The GOP tax overhaul has inspired what seems like a flurry of action from companies looking to gain billions of dollars in potential savings. Every day, a new organization announces bonuses and wage increases. (FedEx Corp. on Friday added its name to that list.) Others, however, are using their funds to lay off thousands of workers.

Despite the headlines, it turns out most companies aren’t doing much at all with their tax savings, according to a new survey from Willis Towers Watson. At least not yet.

The HR consulting firm asked 333 employers with at least 1,000 employees what they have done or plan to do as a result of the Tax Cuts and Jobs Act. Only 4 percent of companies said they had “increased wages for all employees”; an additional 3 percent said they planned to do so in the next year. While an further 13 percent said they’re “considering taking action this year or next,” a full 80 percent of companies aren’t considering giving raises at all.

“Companies are really spending time thinking about this,” said John Bremen, a managing director at Willis Towers Watson. “They’re trying to figure out what to do in terms of what’s going to be highest impact and greatest value.”

Bremen sees three general trends among employers. One group is using the tax bill windfall to make previously planned investments, such as raising the minimum wage or increasing 401(k) contributions. Another group is trying to modernize their workforce by hiring new kinds of workers. The third group is attempting to keep up with the proverbial Joneses: As companies see their competitors offering headline grabbing bonuses, they feel compelled to do the same.
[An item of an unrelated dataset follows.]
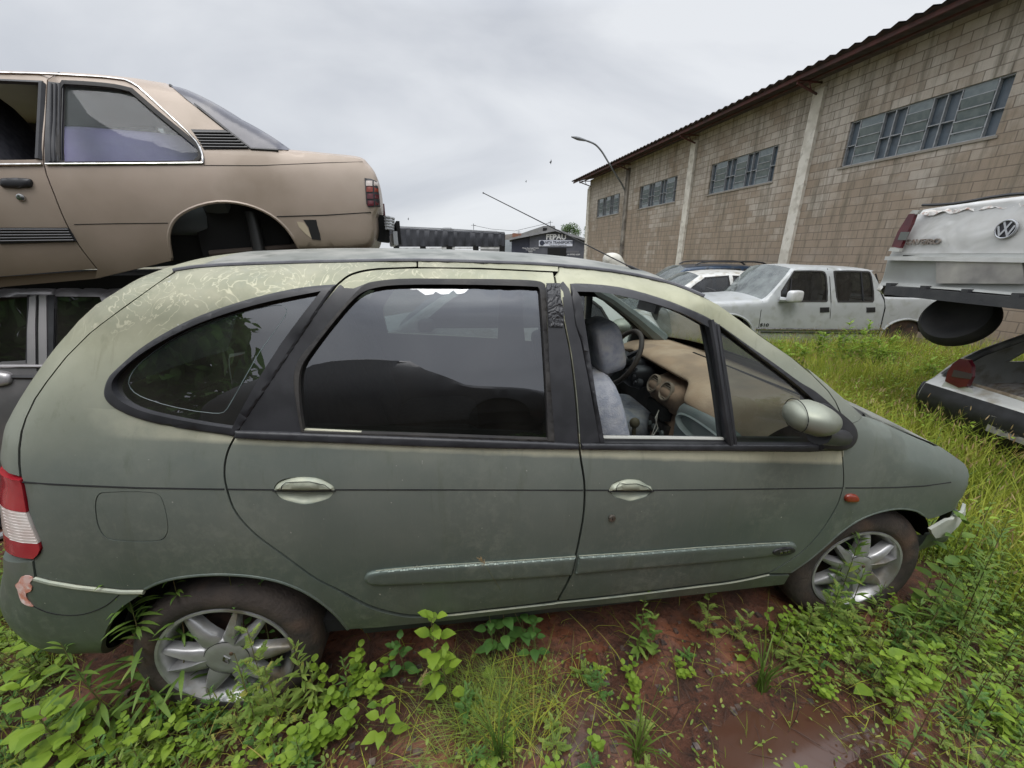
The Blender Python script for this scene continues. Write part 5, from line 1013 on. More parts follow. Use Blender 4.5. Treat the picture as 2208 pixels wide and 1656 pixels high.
# ================================================================== SILVER PICKUP
SLV = white_paint('silver_pickup_paint', (.43, .445, .445), (.40, .415, .415), (.35, .36, .34))
F3 = FR_(7.25, 0); GZ3 = -.22
pk = thing('pickup_truck', 'silver double-cab pickup parked in the tall grass before the block wall', 'pickup truck', tuple(F3+RT*4.9+np.array([0, 0, GZ3])))
q3 = lambda L_, b=0.: [pre(F3, x, y, b) for x, y in L_]
S3 = [('front_bumper', [(2.83, .12), (2.78, .25), (2.78, .42)], .25, .2, .10), ('grille', [(2.78, .42), (2.79, .6), (2.84, .70)], .2, .15, .08), ('bonnet', [(2.84, .70)]+q3([(1470, 657), (1535, 650), (1580, 648), (1612, 646)], .12)+q3([(1640, 645)], .12), .13, .09, .05),
      ('windscreen', q3([(1640, 645), (1675, 612), (1709, 579)], .16), .04, .03, .08), ('roof', q3([(1709, 579), (1725, 575), (1800, 577), (1870, 580), (1886, 584)], .2), .07, .08, .03),
      ('rear_window', q3([(1886, 584), (1893, 598), (1899, 622), (1903, 640)], .12), .05, .05, .02), ('bed_top', q3([(1903, 640), (1960, 642), (2040, 644)], .04)+[(8.0, q3([(2040, 644)], .04)[0][1])], .03, .03, .0), ('tailgate', [(8.0, q3([(2040, 644)], .04)[0][1]), (8.03, .6), (8.02, .3), (7.9, .2)], .08, .06, .02)]
T3 = [(-.1, .06), (.1, .02), (.3, 0), (.6, .0), (.78, .01), (.85, .03), (1.4, .17)]
P3 = Shell(F3, E2, 1.70, S3, T3, parent=pk, close=[(7.9, -.3), (2.9, -.3)])
W3a = P3.px(cm([(1713, 585.5), (1768, 585.5), (1777, 588), (1781, 600), (1782.5, 648), (1781, 649.5)], 2)+[(1685, 649.5), (1686, 628)])
W3b = P3.px(cm([(1799, 586.5), (1802, 585.5), (1870, 586.5), (1875, 588), (1880, 611), (1883, 646), (1881, 650)], 2)+[(1808, 650), (1805, 640)])
AF = cm([(1518, 745), (1524, 705), (1545, 684), (1575, 677), (1600, 684), (1618, 700), (1626, 735)], 3); ARr = cm([(1893, 735), (1900, 716), (1916, 700), (1940, 690), (1966, 689), (1988, 699), (2000, 735)], 3)
lo3 = P3.px(ARr[::-1])+P3.px([(1885, 740), (1635, 738)])+P3.px(AF[::-1])
pb = P3.panel('body_side', [tuple(q) for q in P3.sil]+[(7.85, .1)]+lo3, SLV, holes=[W3a, W3b], step=.07, thick=.02)
pbf = P3.panel('body_side', [tuple(q) for q in P3.sil]+[(7.85, .1)]+lo3, SLV, holes=[W3a, W3b], step=.15, thick=.02, side=-1)
for nm in ('front_bumper', 'grille', 'bonnet', 'roof', 'tailgate'): P3.skin(nm, nm, SLV if nm != 'grille' else BLK, n=12)
P3.skin('windscreen', 'windscreen', glassm('fogged_windscreen', (.30, .34, .34), ior=1.7, dust=.30, dustc=(.40, .44, .42)), n=12); P3.skin('rear_window', 'rear_window', WIN2, n=8); P3.skin('bed_floor', 'bed_top', DRK, n=4, off=-.12)
GL3 = glassm('pickup_glass', (.22, .25, .25), ior=1.5, dust=.03)
for w_, px_ in ((W3a, 0), (W3b, 1)):
    P3.panel('side_window', w_, GL3, off=.012, thick=0, step=.2, parent=pb); P3.panel('side_window', w_, GL3, off=.012, thick=0, step=.2, side=-1, parent=pbf)
    P3.panel('window_seal', shrinkout(w_, .018), RUB, holes=[shrinkin(w_, .008)], off=-.003, thick=.015, step=.1, parent=pb)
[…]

At this rate, it’s too early to tell what the trickle-down impact of the bill will be, if any. The bonus and wage increases provided to employees have, so far, been a fraction of the savings companies are seeing from the tax bill. It will take years to determine the full impacts of the bill, economists say.

Still, employees are seeing some changes. Almost 20 percent of companies surveyed said they had already added Roth 401(k) retirement plans for employees, making it the most popular benefit change as a result of the tax bill. Unlike a traditional 401(k), a Roth taxes money up front when it goes into the account, rather than down the line when it comes out. “Many employers are saying ‘Tax rates are lower, I’d rather pay taxes on the lower amount than pay gains in the future,’ because maybe they will go up in the future,’” Bremen said.

Not all workplace upgrades come in the form of money. Around 40 percent of companies said they have already taken at least one “action” as a result of the tax bill, from increasing hiring to spending money on automation.“I’m not seeing a preponderance of any one thing companies are doing,” said Bremen. “There’s no one-size-fits-all.”